Au moins 241 personnes ont été tuées dans une attaque délibérée des forces de sécurité soudanaises contre un sit-in à Khartoum le 3 juin 2019, a affirmé jeudi l’ONG Physicians for Human Rights (PHR).
Cet épisode est le plus sanglant du mouvement de contestation du régime de l’ancien président Omar el-Béchir qui a duré cinq mois et fait plusieurs centaines de morts, selon divers bilans. Il s’est produit après le départ de M. Béchir en avril 2019.
Malgré la chute d’Omar el-Béchir écarté par les militaires, les Soudanais ont continué à manifester voyant dans son remplacement par un Conseil militaire un « coup d’Etat ».
Le 3 juin 2019, les forces de sécurité sont intervenues pour faire cesser le sit-in organisé devant le QG de l’armée à Khartoum. Après avoir attribué l’attaque à des « hommes en uniformes », les autorités ont fini par reconnaître qu’elle avait été menée par les forces de sécurité.
Elles ont toutefois affirmé que des manifestants ont été tués « par erreur ». Un comité de médecins, proche des manifestants a avancé un bilan de 127 morts mais les autorités n’ont parlé que de 71 tués.
Pour PHR, une ONG américaine documentant les graves violations des droits humains par le biais de la médecine notamment, il s’agit en réalité d’une série d' »attaques violentes et planifiées (des forces de l’ordre) contre les manifestants prodémocratiques ».

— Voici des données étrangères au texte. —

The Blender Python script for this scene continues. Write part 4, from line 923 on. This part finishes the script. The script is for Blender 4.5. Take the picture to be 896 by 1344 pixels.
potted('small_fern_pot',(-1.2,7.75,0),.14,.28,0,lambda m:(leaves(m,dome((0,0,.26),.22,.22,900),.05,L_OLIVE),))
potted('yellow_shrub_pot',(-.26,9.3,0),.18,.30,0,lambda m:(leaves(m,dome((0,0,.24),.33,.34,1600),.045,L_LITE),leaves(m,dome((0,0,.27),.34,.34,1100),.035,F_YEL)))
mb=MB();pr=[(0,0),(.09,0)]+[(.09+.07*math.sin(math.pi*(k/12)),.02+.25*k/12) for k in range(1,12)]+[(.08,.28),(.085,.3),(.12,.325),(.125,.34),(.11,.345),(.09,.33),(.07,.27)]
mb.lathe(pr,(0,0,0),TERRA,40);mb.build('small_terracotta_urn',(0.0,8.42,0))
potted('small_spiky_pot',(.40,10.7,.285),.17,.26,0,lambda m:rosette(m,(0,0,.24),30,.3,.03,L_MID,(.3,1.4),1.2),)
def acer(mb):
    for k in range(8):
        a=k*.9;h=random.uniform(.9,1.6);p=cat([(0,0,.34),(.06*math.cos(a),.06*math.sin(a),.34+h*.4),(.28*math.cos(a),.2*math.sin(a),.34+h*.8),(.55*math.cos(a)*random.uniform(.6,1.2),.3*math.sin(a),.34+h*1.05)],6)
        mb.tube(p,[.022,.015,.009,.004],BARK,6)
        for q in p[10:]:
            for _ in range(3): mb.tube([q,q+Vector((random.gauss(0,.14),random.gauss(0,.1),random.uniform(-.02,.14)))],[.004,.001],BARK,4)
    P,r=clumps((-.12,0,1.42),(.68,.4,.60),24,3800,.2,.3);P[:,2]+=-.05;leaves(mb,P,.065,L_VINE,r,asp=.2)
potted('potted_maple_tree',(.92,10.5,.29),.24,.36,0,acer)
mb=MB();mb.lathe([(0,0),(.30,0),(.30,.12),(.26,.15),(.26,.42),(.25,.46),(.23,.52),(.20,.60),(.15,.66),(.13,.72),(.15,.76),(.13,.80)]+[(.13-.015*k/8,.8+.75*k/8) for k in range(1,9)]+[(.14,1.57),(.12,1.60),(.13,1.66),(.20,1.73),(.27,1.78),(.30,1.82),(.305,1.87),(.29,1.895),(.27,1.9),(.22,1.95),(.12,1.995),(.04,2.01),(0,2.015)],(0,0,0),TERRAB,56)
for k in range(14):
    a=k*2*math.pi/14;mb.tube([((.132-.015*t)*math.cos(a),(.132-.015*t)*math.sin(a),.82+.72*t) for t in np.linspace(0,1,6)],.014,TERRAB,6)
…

« Ces forces ont ciblé intentionnellement les travailleurs et les établissements de santé par le harcèlement, l’intimidation et la violence et ont soumis les manifestants, hommes et femmes, à des violences sexuelles et sexistes », a accusé l’ONG dans un communiqué accompagnant son rapport de 61 pages.
Le rapport de PHR, intitulé « Chaos et feu, une analyse du massacre du 3 juin 2019 à Khartoum » est basé sur des entretiens avec 30 survivants de l’attaque, des témoignages, des évaluations cliniques et l’analyse de milliers de photos et vidéos.
Ces éléments fournissent des « preuves irréfutables d’actes de violence inadmissibles contre les manifestants prodémocratie, notamment des exécutions extrajudiciaires et des actes de torture, un usage excessif de la force, des violences sexuelles et sexistes, et la disparition forcée de manifestants », a souligné PHR.
« Le massacre du 3 juin contre les civils soudanais des mains des forces de sécurité est une violation flagrante des droits humains », a déclaré Phelim Kine, directeur de la recherche et des enquêtes de PHR.
Une commission d’enquête soudanaise n’a toujours pas rendu ses conclusions définitives sur cet épisode sanglant de la contestation près de dix mois après les faits.
Les militaires se sont associés en août 2019 aux civils au Soudan pour former un Conseil souverain afin de superviser la transition vers un régime civil. Le premier gouvernement post-Béchir a prêté serment le 8 septembre.